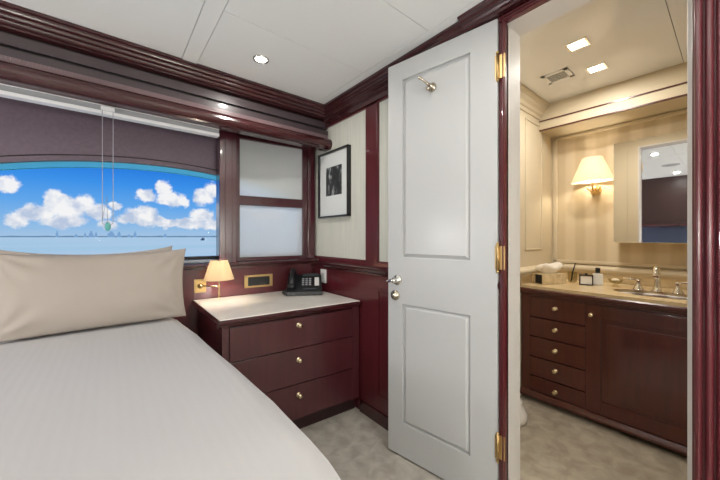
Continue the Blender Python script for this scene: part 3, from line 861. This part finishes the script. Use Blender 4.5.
# square lights and vent in the bathroom ceiling
def sqlight(label, p):
    t = thing('ceiling_light', label, 'ceiling light', (p[0], p[1], BZ), 0, 'square lights in the bathroom ceiling')
    m = MB(); h = .046
    for a, b, c, d in ((-h, h, h-.010, h), (-h, h, -h, -h+.010), (-h, -h+.010, -h, h), (h-.010, h, -h, h)): m.box(a, b, c, d, -.005, 0, .001)
    m.build('trim_ring', CHROME, t)
    MB().box(-h+.010, h-.010, -h+.010, h-.010, -.003, -.0005).build('lens', LAMPB, t)
    return t
sqpos = [((1.86, .512), 'square bathroom ceiling light nearer the doorway'), ((2.205, .512), 'square bathroom ceiling light nearer the vanity')]
bl_ = lamp_data('square_lamp', 'AREA', 5.5, (1, .95, .88), shape='SQUARE', size=.065, spread=PI)
t0 = None
for p, lab in sqpos:
    if t0 is None: t0 = sqlight(lab, p); t = t0
    else: t = copy_tree(t0); t.location = (p[0], p[1], BZ); t['label'] = lab
    o = bpy.data.objects.new('square_lamp', bl_); COL.objects.link(o); o.location = (p[0], p[1], BZ-.012)
vt = thing('air_vent', 'square grey slatted air vent in the bathroom ceiling', 'vent', (2.13, .690, BZ))
m = MB(); h = .070
for a, b, c, d in ((-h, h, h-.022, h), (-h, h, -h, -h+.022), (-h, -h+.022, -h, h), (h-.022, h, -h, h)): m.box(a, b, c, d, -.006, 0, .001)
m.build('frame', WHITE, vt)
m = MB()
for k in range(8): m.box(-h+.02, h-.02, -.046+k*.012, -.040+k*.012, -.005, -.001)
m.box(-h+.02, h-.02, -h+.02, h-.02, -.0012, 0)
m.build('slats', GREYL, vt)

# ---------------------------------------------------------------- outside: sea, far shore, towers, boat
def sea_mat():
    m, nt, b = new_mat('sea_water')
    tc = nt.nodes.new('ShaderNodeTexCoord')
    n = nt.nodes.new('ShaderNodeTexNoise'); n.inputs['Scale'].default_value = .012; n.inputs['Detail'].default_value = 5
    mp = nt.nodes.new('ShaderNodeMapping'); mp.inputs['Scale'].default_value = (.35, 1.6, 1); mp.inputs['Rotation'].default_value = (0, 0, rad(35))
    cr = nt.nodes.new('ShaderNodeValToRGB'); e = cr.color_ramp.elements
    e[0].position = .40; e[0].color = (.50, .70, .62, 1); e[1].position = .62; e[1].color = (.62, .74, .66, 1)
    n2 = nt.nodes.new('ShaderNodeTexNoise'); n2.inputs['Scale'].default_value = .9; n2.inputs['Detail'].default_value = 4
    bn = nt.nodes.new('ShaderNodeBump'); bn.inputs['Strength'].default_value = .6; bn.inputs['Distance'].default_value = .2
    nt.links.new(tc.outputs['Object'], mp.inputs[0]); nt.links.new(mp.outputs[0], n.inputs[0]); nt.links.new(n.outputs['Fac'], cr.inputs[0]); nt.links.new(cr.outputs[0], b.inputs['Base Color'])
    nt.links.new(tc.outputs['Object'], n2.inputs[0]); nt.links.new(n2.outputs['Fac'], bn.inputs['Height']); nt.links.new(bn.outputs[0], b.inputs['Normal'])
    b.inputs['Roughness'].default_value = .8; b.inputs['Specular IOR Level'].default_value = 0
    return m
o = MB().poly([(-9000, 4, -1.5), (9000, 4, -1.5), (9000, 9000, -1.5), (-9000, 9000, -1.5)]).build('sea', sea_mat())
struct(o, 'pale turquoise sea')
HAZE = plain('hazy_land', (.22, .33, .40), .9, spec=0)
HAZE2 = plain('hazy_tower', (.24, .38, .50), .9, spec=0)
F_ = Vector((math.sin(rad(39.2)), math.cos(rad(39.2)))); R_ = Vector((F_.y, -F_.x))
def bearing(u, D):
    """place on the water at depth D along the bearing of image column u"""
    v = F_*D+R_*D*(u-360)/306; return v.x, v.y
m = MB()
px_ = None
for k in range(60):
    u0, u1 = -120+k*8, -120+(k+1)*8
    (xa, ya), (xb, yb) = bearing(u0, 3000), bearing(u1, 3000)
    ha, hb = 12+8*noise.noise(Vector((k*.7, 0, 0))), 12+8*noise.noise(Vector(((k+1)*.7, 0, 0)))
    nrm = Vector((xa, ya)).normalized()*60
    vs = [(xa, ya, -1.5), (xb, yb, -1.5), (xb, yb, hb), (xa, ya, ha)]
    bk = [(x+nrm.x, y+nrm.y, z) for x, y, z in vs]
    m.poly(vs); m.poly(bk[::-1]); m.poly([vs[3], vs[2], bk[2], bk[3]])
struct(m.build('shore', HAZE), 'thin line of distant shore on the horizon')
tw = [(57, 2.2, 5.5, 'slim lone tower on the far left shore'), (76, 3, 2.6, 'low block left of the tower cluster'), (85, 2.4, 3.6, 'narrow tower left of the widest pair'),
      (91, 4, 5.2, 'stepped tower at the left of the skyline'), (96, 2.6, 4.4, 'slim tower beside the stepped tower'), (111, 6.5, 5.0, 'wide tower straight below the blind cord'),
      (119, 3.5, 4.6, 'tower just right of the blind cord'), (135, 3, 4.8, 'lone tower right of the cluster'), (129, 2.5, 2.4, 'low block before the lone tower'), (165, 3.2, 2.8, 'small block on the right of the shore')]
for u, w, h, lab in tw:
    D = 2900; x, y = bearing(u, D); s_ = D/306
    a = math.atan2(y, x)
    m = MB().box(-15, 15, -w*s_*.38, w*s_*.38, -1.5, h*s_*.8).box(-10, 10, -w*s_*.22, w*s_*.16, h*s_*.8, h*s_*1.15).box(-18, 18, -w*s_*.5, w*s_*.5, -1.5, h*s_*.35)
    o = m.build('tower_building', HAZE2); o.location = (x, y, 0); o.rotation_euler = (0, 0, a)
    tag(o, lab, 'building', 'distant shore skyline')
x, y = bearing(203, 236)
bo = thing('motorboat', 'tiny dark motorboat on the water at the right of the window', 'boat', (x, y, -1.5), rad(60))
m = MB(); bm = m.bm
st = [(-3, .9, .0, .9), (-1.5, 1.1, -.1, .85), (.5, 1.1, -.1, .95), (2.2, .6, 0, 1.1), (3.4, .03, .5, 1.3)]
R = []
for xx, w, zl, zt in st: R.append([bm.verts.new(p) for p in ((xx, -w, zt), (xx, -w*.6, zl), (xx, w*.6, zl), (xx, w, zt))])
for k in range(4):
    for i in range(4): bm.faces.new((R[k][i], R[k][(i+1) % 4], R[k+1][(i+1) % 4], R[k+1][i]))
bm.faces.new(R[0]); bm.faces.new(R[-1][::-1])
m.build('hull', plain('boat_navy', (.02, .05, .10), .4), bo)
MB().box(-1.2, .6, -.6, .6, .9, 1.9, .1).build('cabin', plain('boat_grey', (.10, .16, .22), .4), bo)
MB().box(-1.6, 1.0, -.8, .8, 1.9, 2.0, .03).build('roof', plain('boat_roof', (.05, .08, .12), .4), bo)

# ---------------------------------------------------------------- world: blue sky with cumulus banks
w = bpy.data.worlds.new('World'); scene.world = w; w.use_nodes = True
nt = w.node_tree; nd = nt.nodes; lk = nt.links
for x in list(nd): nd.remove(x)
def math_(op, a, b=None, c=None, clamp=False):
    n = nd.new('ShaderNodeMath'); n.operation = op; n.use_clamp = clamp
    for i, v in enumerate((a, b, c)):
        if v is None: continue
        if isinstance(v, (int, float)): n.inputs[i].default_value = v
        else: lk.new(v, n.inputs[i])
    return n.outputs[0]
tc = nd.new('ShaderNodeTexCoord'); sp = nd.new('ShaderNodeSeparateXYZ'); lk.new(tc.outputs['Generated'], sp.inputs[0])
az = math_('MULTIPLY', math_('ARCTAN2', sp.outputs[0], sp.outputs[1]), 57.29578)
hor = math_('SQRT', math_('ADD', math_('MULTIPLY', sp.outputs[0], sp.outputs[0]), math_('MULTIPLY', sp.outputs[1], sp.outputs[1])))
el = math_('MULTIPLY', math_('ARCTAN2', sp.outputs[2], hor), 57.29578)
cmb = nd.new('ShaderNodeCombineXYZ'); lk.new(az, cmb.inputs[0]); lk.new(el, cmb.inputs[1])
# ragged outlines: warp the lookup with noise
nz = nd.new('ShaderNodeTexNoise'); nz.inputs['Scale'].default_value = .55; nz.inputs['Detail'].default_value = 8; nz.inputs['Roughness'].default_value = .62
lk.new(cmb.outputs[0], nz.inputs['Vector'])
sub = nd.new('ShaderNodeVectorMath'); sub.operation = 'SUBTRACT'; lk.new(nz.outputs['Color'], sub.inputs[0]); sub.inputs[1].default_value = (.5, .5, .5)
scl = nd.new('ShaderNodeVectorMath'); scl.operation = 'SCALE'; lk.new(sub.outputs[0], scl.inputs[0]); scl.inputs['Scale'].default_value = 2.4
wp = nd.new('ShaderNodeVectorMath'); wp.operation = 'ADD'; lk.new(cmb.outputs[0], wp.inputs[0]); lk.new(scl.outputs[0], wp.inputs[1])
blobs = [(6, 183, 13, 7), (17, 219, 13, 7), (30, 212, 10, 8), (46, 214, 9, 8), (54, 203, 10, 11), (62, 200, 8, 6), (70, 209, 13, 12), (83, 203, 11, 8), (96, 212, 10, 8), (64, 221, 20, 5),
         (106, 214, 6, 4), (114, 205, 6, 4), (128, 219, 10, 5), (142, 214, 14, 7), (150, 221, 14, 5), (108, 225, 9, 4), (146, 195, 8, 6),
         (164, 189, 7, 7), (170, 199, 12, 6), (181, 203, 6, 4), (203, 197, 9, 7), (213, 190, 7, 7), (202, 215, 10, 6), (188, 223, 16, 5), (214, 224, 10, 5),
         (168, 224, 12, 4), (-25, 200, 18, 12), (-60, 215, 25, 10), (240, 205, 12, 8), (265, 215, 18, 7)]
acc = None
for (u, v, ru, rv) in blobs:
    hr = math.hypot(306, u-360)
    a0 = 39.2+math.degrees(math.atan((u-360)/306)); e0 = math.degrees(math.atan((237-v)/hr))
    wa = math.degrees(ru*306/hr**2); we = math.degrees(rv/hr)
    s1 = nd.new('ShaderNodeVectorMath'); s1.operation = 'SUBTRACT'; lk.new(wp.outputs[0], s1.inputs[0]); s1.inputs[1].default_value = (a0, e0, 0)
    s2 = nd.new('ShaderNodeVectorMath'); s2.operation = 'MULTIPLY'; lk.new(s1.outputs[0], s2.inputs[0]); s2.inputs[1].default_value = (1/wa, 1/we, 0)
    s3 = nd.new('ShaderNodeVectorMath'); s3.operation = 'LENGTH'; lk.new(s2.outputs[0], s3.inputs[0])
    q = math_('SUBTRACT', 1.30, s3.outputs['Value'])
    acc = q if acc is None else math_('MAXIMUM', acc, q)
mask = nd.new('ShaderNodeMapRange'); mask.interpolation_type = 'SMOOTHSTEP'; mask.inputs['From Min'].default_value = -.08; mask.inputs['From Max'].default_value = .45
lk.new(acc, mask.inputs['Value'])
# generic clouds elsewhere round the sky, well above the framed part
gn = nd.new('ShaderNodeTexNoise'); gn.inputs['Scale'].default_value = 3; gn.inputs['Detail'].default_value = 6; lk.new(tc.outputs['Generated'], gn.inputs['Vector'])
# sky gradient by elevation
gr = nd.new('ShaderNodeValToRGB'); e = gr.color_ramp.elements
def lin(c): return tuple(((x/255+.055)/1.055)**2.4 if x > 10 else x/255/12.92 for x in c)
e[0].position = 0; e[0].color = (*lin((165, 196, 226)), 1); e[1].position = 1; e[1].color = (*lin((22, 95, 200)), 1)
for p, c in ((.10, (140, 186, 230)), (.28, (98, 166, 234)), (.45, (62, 146, 232)), (.62, (38, 122, 222))):
    x = e.new(p); x.color = (*lin(c), 1)
lk.new(math_('DIVIDE', el, 17.0, clamp=True), gr.inputs[0])
# cloud colour: bright tops, bluish grey bases
n3 = nd.new('ShaderNodeTexNoise'); n3.inputs['Scale'].default_value = .5; n3.inputs['Detail'].default_value = 5; lk.new(cmb.outputs[0], n3.inputs['Vector'])
cc = nd.new('ShaderNodeValToRGB'); ce_ = cc.color_ramp.elements
ce_[0].position = .38; ce_[0].color = (*lin((188, 200, 222)), 1); ce_[1].position = .60; ce_[1].color = (*lin((250, 248, 246)), 1)
lk.new(math_('ADD', n3.outputs['Fac'], math_('MULTIPLY', math_('SUBTRACT', el, 3.0), .03)), cc.inputs[0])
mx = nd.new('ShaderNodeMix'); mx.data_type = 'RGBA'; lk.new(math_('MULTIPLY', mask.outputs[0], .93), mx.inputs['Factor']); lk.new(gr.outputs[0], mx.inputs['A']); lk.new(cc.outputs[0], mx.inputs['B'])
bg = nd.new('ShaderNodeBackground'); bg.inputs['Strength'].default_value = 1.0; lk.new(mx.outputs['Result'], bg.inputs['Color'])
wo = nd.new('ShaderNodeOutputWorld'); lk.new(bg.outputs[0], wo.inputs['Surface'])

# sun over the ship's far side: lights sea and shore, shut out of the cabin by its own walls and roof
sl_ = lamp_data('sun', 'SUN', 3.0, (1, .96, .9), angle=rad(1)); so_ = bpy.data.objects.new('sun', sl_); COL.objects.link(so_)
so_.rotation_euler = (rad(42), 0, rad(10))

# unseen fill globes added on the rear and left walls to brighten the cabin
FILL_GLOW = emis('fill_glow', (1, .975, .95), 130)
def globe(label):
    t = thing('fill_globe', label, 'fill light', (0, 0, 0), 0, 'added fill globes out of view')
    MB().lathe([(.045, 0), (.045, .006), (.030, .014), (.012, .020), (.012, .05), (.026, .060)], m=Matrix.Rotation(PI/2, 4, 'X'), n=24).build('backplate', CHROME, t)
    MB().ball((0, -.125, 0), .075, n=28).build('globe', FILL_GLOW, t)
    return t
g0 = globe('added fill globe on the rear wall behind the foot of the bed, out of view')
g0.location = (-.70, -.95, 1.12); g0.rotation_euler = (0, 0, PI)
for loc, rz, lab in (((.55, -.95, 1.12), PI, 'added fill globe on the rear wall near the bathroom side, out of view'), ((-1.375, 1.50, 1.08), PI/2, 'added fill globe on the left wall beside the pillows, out of view')):
    g1 = copy_tree(g0); g1.location = loc; g1.rotation_euler = (0, 0, rz); g1['label'] = lab

# ---------------------------------------------------------------- camera and view
cam = bpy.data.cameras.new('camera'); co = bpy.data.objects.new('camera', cam); COL.objects.link(co)
co.location = (0, 0, 1.10); co.rotation_euler = (PI/2, 0, rad(-39.2))
cam.sensor_width = 36; cam.lens = 306/720*36; cam.shift_y = -3/720; cam.clip_start = .02; cam.clip_end = 20000
scene.camera = co
vs = scene.view_settings
vs.view_transform = 'Standard'; vs.look = 'None'; vs.gamma = 1; vs.use_curve_mapping = False; vs.exposure = 0.0
scene.cycles.max_bounces = 10; scene.cycles.diffuse_bounces = 6
scene.cycles.sample_clamp_indirect = 6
::::::
| Stated task |
List every line above that holds the word "part".

| Completed task |
Continue the Blender Python script for this scene: part 3, from line 861. This part finishes the script. Use Blender 4.5.
# generic clouds elsewhere round the sky, well above the framed part